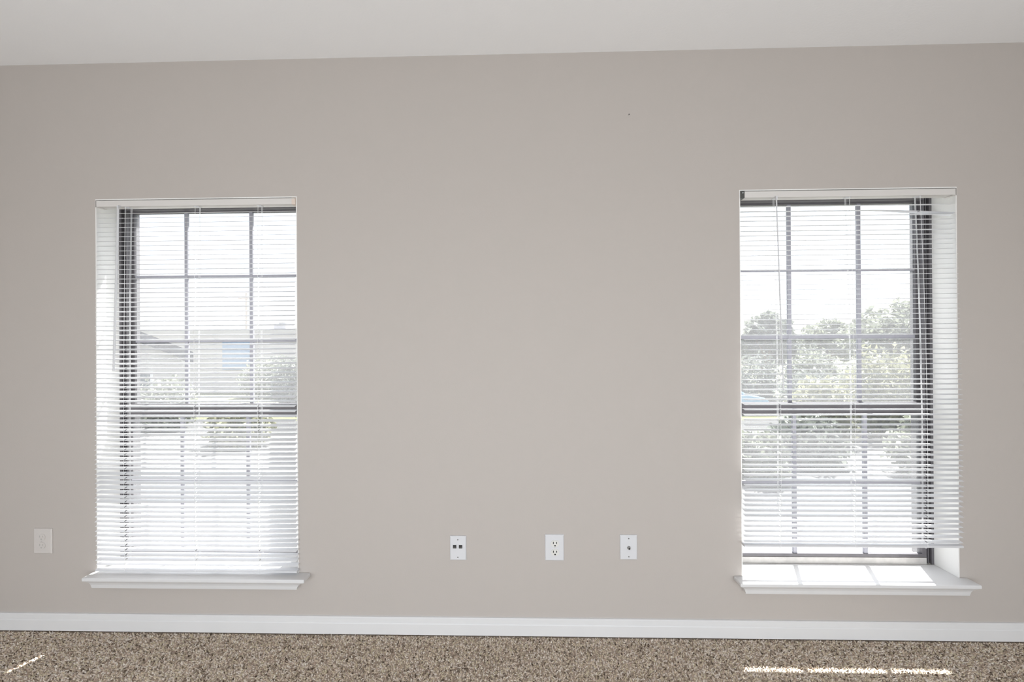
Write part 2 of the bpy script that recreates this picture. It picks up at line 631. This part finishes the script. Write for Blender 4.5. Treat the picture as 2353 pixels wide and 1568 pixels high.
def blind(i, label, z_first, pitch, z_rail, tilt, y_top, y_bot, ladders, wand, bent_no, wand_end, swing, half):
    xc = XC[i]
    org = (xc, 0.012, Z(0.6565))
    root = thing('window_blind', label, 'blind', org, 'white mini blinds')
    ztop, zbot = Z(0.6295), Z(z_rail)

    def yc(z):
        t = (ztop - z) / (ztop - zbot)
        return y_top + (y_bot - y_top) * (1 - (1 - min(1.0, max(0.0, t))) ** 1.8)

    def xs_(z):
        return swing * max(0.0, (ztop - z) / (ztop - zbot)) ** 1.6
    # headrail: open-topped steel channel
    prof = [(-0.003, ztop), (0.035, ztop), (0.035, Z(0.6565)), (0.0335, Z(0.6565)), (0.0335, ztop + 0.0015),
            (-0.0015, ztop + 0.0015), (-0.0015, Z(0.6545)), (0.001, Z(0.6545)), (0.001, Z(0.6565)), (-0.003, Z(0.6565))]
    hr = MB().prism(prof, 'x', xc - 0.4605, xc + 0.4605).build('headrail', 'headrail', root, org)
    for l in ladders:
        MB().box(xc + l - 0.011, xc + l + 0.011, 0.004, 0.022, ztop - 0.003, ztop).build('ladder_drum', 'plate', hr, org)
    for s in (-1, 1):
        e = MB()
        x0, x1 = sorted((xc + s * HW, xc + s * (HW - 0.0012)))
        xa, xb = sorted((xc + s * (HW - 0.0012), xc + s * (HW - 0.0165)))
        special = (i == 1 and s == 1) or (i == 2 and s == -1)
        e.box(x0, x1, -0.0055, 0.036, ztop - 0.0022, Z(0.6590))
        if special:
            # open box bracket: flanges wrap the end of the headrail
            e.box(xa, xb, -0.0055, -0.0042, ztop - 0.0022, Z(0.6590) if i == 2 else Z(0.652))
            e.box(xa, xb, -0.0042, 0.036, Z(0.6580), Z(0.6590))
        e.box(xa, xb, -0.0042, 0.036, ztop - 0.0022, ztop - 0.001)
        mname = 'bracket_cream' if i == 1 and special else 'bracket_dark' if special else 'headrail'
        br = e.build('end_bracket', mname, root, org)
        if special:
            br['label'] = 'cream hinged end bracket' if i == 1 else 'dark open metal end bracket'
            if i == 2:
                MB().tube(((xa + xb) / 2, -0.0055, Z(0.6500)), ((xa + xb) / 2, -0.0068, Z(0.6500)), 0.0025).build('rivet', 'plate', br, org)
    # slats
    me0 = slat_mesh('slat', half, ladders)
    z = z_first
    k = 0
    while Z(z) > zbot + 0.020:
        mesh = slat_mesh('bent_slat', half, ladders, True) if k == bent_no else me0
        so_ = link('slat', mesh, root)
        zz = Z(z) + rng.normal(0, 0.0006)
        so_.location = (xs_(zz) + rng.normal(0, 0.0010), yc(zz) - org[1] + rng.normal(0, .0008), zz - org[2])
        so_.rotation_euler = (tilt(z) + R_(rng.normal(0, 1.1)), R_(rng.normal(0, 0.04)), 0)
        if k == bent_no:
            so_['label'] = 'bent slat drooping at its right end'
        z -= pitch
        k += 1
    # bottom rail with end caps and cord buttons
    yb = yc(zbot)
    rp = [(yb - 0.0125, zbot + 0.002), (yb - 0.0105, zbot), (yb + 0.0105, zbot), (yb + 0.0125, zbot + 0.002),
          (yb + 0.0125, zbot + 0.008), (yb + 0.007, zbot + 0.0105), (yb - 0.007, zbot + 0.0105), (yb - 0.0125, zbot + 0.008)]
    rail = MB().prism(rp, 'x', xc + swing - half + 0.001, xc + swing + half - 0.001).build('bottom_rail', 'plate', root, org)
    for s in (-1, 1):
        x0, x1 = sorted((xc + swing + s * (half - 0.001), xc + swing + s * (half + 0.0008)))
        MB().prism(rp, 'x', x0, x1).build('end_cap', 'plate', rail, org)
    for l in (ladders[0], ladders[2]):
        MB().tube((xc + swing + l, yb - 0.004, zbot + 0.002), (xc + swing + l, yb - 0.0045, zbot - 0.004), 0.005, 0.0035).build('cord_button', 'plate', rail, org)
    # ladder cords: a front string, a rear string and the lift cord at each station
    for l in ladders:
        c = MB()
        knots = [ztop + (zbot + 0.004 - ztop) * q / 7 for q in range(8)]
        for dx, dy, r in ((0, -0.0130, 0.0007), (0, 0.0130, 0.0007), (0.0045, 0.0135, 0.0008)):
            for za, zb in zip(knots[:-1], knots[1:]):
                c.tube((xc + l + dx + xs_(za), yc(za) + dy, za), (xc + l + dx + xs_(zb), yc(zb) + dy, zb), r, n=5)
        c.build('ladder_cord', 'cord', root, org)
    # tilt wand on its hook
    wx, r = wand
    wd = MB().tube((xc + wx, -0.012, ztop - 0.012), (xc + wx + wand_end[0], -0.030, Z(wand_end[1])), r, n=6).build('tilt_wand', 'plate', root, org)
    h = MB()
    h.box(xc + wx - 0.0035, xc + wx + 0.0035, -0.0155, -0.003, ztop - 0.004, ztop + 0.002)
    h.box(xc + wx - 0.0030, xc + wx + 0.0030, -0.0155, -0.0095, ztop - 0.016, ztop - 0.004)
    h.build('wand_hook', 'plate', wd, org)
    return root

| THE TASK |
Everything from the top line of the data down to and including the line with "return y_top +" is to be copied, except the pictures.

| THE SOLUTION |
Write part 2 of the bpy script that recreates this picture. It picks up at line 631. This part finishes the script. Write for Blender 4.5. Treat the picture as 2353 pixels wide and 1568 pixels high.
def blind(i, label, z_first, pitch, z_rail, tilt, y_top, y_bot, ladders, wand, bent_no, wand_end, swing, half):
    xc = XC[i]
    org = (xc, 0.012, Z(0.6565))
    root = thing('window_blind', label, 'blind', org, 'white mini blinds')
    ztop, zbot = Z(0.6295), Z(z_rail)

    def yc(z):
        t = (ztop - z) / (ztop - zbot)
        return y_top + (y_bot - y_top) * (1 - (1 - min(1.0, max(0.0, t))) ** 1.8)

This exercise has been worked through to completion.